>> Begin
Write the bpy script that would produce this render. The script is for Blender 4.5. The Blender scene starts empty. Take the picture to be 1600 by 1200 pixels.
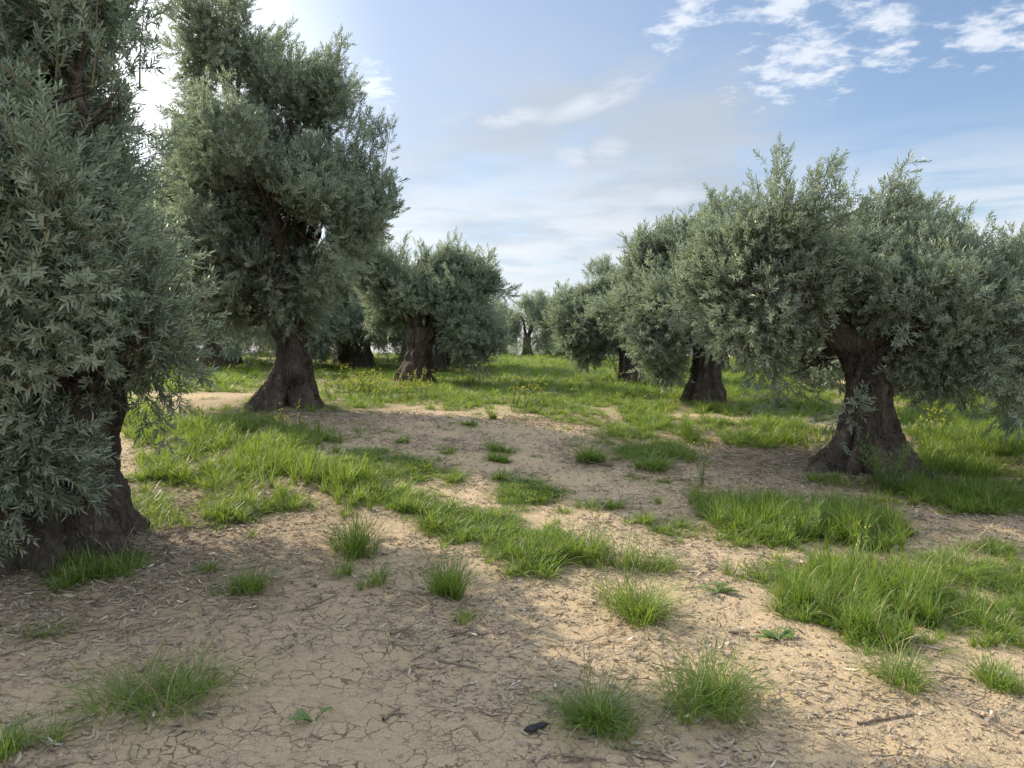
import bpy, math, random
import numpy as np
from mathutils import Vector

R = math.radians
S = bpy.context.scene
COL = S.collection

# ------------------------------------------------------------------ camera
F_PX, CX, CY, EYE = 1160.0, 800.0, 600.0, 1.6          # focal length in pixels of a 1600 wide frame
PITCH = math.atan((600.0 - 553.0) / F_PX)
cam = bpy.data.cameras.new('camera')
cam.sensor_width = 36.0
cam.lens = 36.0 * F_PX / 1600.0
cam.clip_start, cam.clip_end = 0.05, 6000.0
cam_o = bpy.data.objects.new('camera', cam)
cam_o.location = (0, 0, EYE)
cam_o.rotation_euler = (math.pi / 2 - PITCH, 0, 0)
COL.objects.link(cam_o)
S.camera = cam_o

# ------------------------------------------------------------------ sky, sun, exposure
SUN_AZ, SUN_EL = R(-56.0), R(36.0)
SKY_STRENGTH, SUN_STRENGTH, EXPOSURE = 0.068, 2.85, 1.40
S.view_settings.view_transform = 'Standard'
S.view_settings.look = 'None'
S.view_settings.gamma = 1.0
S.view_settings.use_curve_mapping = False
S.view_settings.exposure = EXPOSURE


class NT:
    """short hand for building node trees"""
    def __init__(self, tree):
        self.t = tree
        self.t.nodes.clear()

    def n(self, kind, **kw):
        nd = self.t.nodes.new(kind)
        for k, v in kw.items():
            setattr(nd, k, v)
        return nd

    def put(self, sock, val):
        if hasattr(val, 'is_output'):
            self.t.links.new(val, sock)
        elif val is not None:
            if isinstance(val, (tuple, list)) and len(val) == 3 and sock.type == 'RGBA':
                val = (*val, 1.0)
            sock.default_value = val

    def m(self, op, a, b=None, c=None, clamp=False):
        nd = self.n('ShaderNodeMath', operation=op, use_clamp=clamp)
        for i, v in enumerate((a, b, c)):
            if v is not None:
                self.put(nd.inputs[i], v)
        return nd.outputs[0]

    def mix(self, f, a, b, kind='MIX'):
        nd = self.n('ShaderNodeMix', data_type='RGBA', blend_type=kind)
        self.put(nd.inputs[0], f)
        self.put(nd.inputs[6], a)
        self.put(nd.inputs[7], b)
        return nd.outputs[2]

    def noise(self, vec, scale, detail=4.0, rough=0.55, dist=0.0):
        nd = self.n('ShaderNodeTexNoise')
        if vec is not None:
            self.put(nd.inputs['Vector'], vec)
        nd.inputs['Scale'].default_value = scale
        nd.inputs['Detail'].default_value = detail
        nd.inputs['Roughness'].default_value = rough
        nd.inputs['Distortion'].default_value = dist
        return nd

    def step(self, v, lo, hi, a=0.0, b=1.0):
        nd = self.n('ShaderNodeMapRange', interpolation_type='SMOOTHSTEP')
        self.put(nd.inputs[0], v)
        for i, q in enumerate((lo, hi, a, b)):
            nd.inputs[i + 1].default_value = q
        return nd.outputs[0]

    def attr(self, name):
        return self.n('ShaderNodeAttribute', attribute_name=name)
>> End
**Work instructions**
With the pictures left out, transcribe the material exactly.

**Complete output**
Write the bpy script that would produce this render. The script is for Blender 4.5. The Blender scene starts empty. Take the picture to be 1600 by 1200 pixels.
import bpy, math, random
import numpy as np
from mathutils import Vector

R = math.radians
S = bpy.context.scene
COL = S.collection

# ------------------------------------------------------------------ camera
F_PX, CX, CY, EYE = 1160.0, 800.0, 600.0, 1.6          # focal length in pixels of a 1600 wide frame
PITCH = math.atan((600.0 - 553.0) / F_PX)
cam = bpy.data.cameras.new('camera')
cam.sensor_width = 36.0
cam.lens = 36.0 * F_PX / 1600.0
cam.clip_start, cam.clip_end = 0.05, 6000.0
cam_o = bpy.data.objects.new('camera', cam)
cam_o.location = (0, 0, EYE)
cam_o.rotation_euler = (math.pi / 2 - PITCH, 0, 0)
COL.objects.link(cam_o)
S.camera = cam_o

# ------------------------------------------------------------------ sky, sun, exposure
SUN_AZ, SUN_EL = R(-56.0), R(36.0)
SKY_STRENGTH, SUN_STRENGTH, EXPOSURE = 0.068, 2.85, 1.40
S.view_settings.view_transform = 'Standard'
S.view_settings.look = 'None'
S.view_settings.gamma = 1.0
S.view_settings.use_curve_mapping = False
S.view_settings.exposure = EXPOSURE


class NT:
    """short hand for building node trees"""
    def __init__(self, tree):
        self.t = tree
        self.t.nodes.clear()

    def n(self, kind, **kw):
        nd = self.t.nodes.new(kind)
        for k, v in kw.items():
            setattr(nd, k, v)
        return nd

    def put(self, sock, val):
        if hasattr(val, 'is_output'):
            self.t.links.new(val, sock)
        elif val is not None:
            if isinstance(val, (tuple, list)) and len(val) == 3 and sock.type == 'RGBA':
                val = (*val, 1.0)
            sock.default_value = val

    def m(self, op, a, b=None, c=None, clamp=False):
        nd = self.n('ShaderNodeMath', operation=op, use_clamp=clamp)
        for i, v in enumerate((a, b, c)):
            if v is not None:
                self.put(nd.inputs[i], v)
        return nd.outputs[0]

    def mix(self, f, a, b, kind='MIX'):
        nd = self.n('ShaderNodeMix', data_type='RGBA', blend_type=kind)
        self.put(nd.inputs[0], f)
        self.put(nd.inputs[6], a)
        self.put(nd.inputs[7], b)
        return nd.outputs[2]

    def noise(self, vec, scale, detail=4.0, rough=0.55, dist=0.0):
        nd = self.n('ShaderNodeTexNoise')
        if vec is not None:
            self.put(nd.inputs['Vector'], vec)
        nd.inputs['Scale'].default_value = scale
        nd.inputs['Detail'].default_value = detail
        nd.inputs['Roughness'].default_value = rough
        nd.inputs['Distortion'].default_value = dist
        return nd

    def step(self, v, lo, hi, a=0.0, b=1.0):
        nd = self.n('ShaderNodeMapRange', interpolation_type='SMOOTHSTEP')
        self.put(nd.inputs[0], v)
        for i, q in enumerate((lo, hi, a, b)):
            nd.inputs[i + 1].default_value = q
        return nd.outputs[0]

    def attr(self, name):
        return self.n('ShaderNodeAttribute', attribute_name=name)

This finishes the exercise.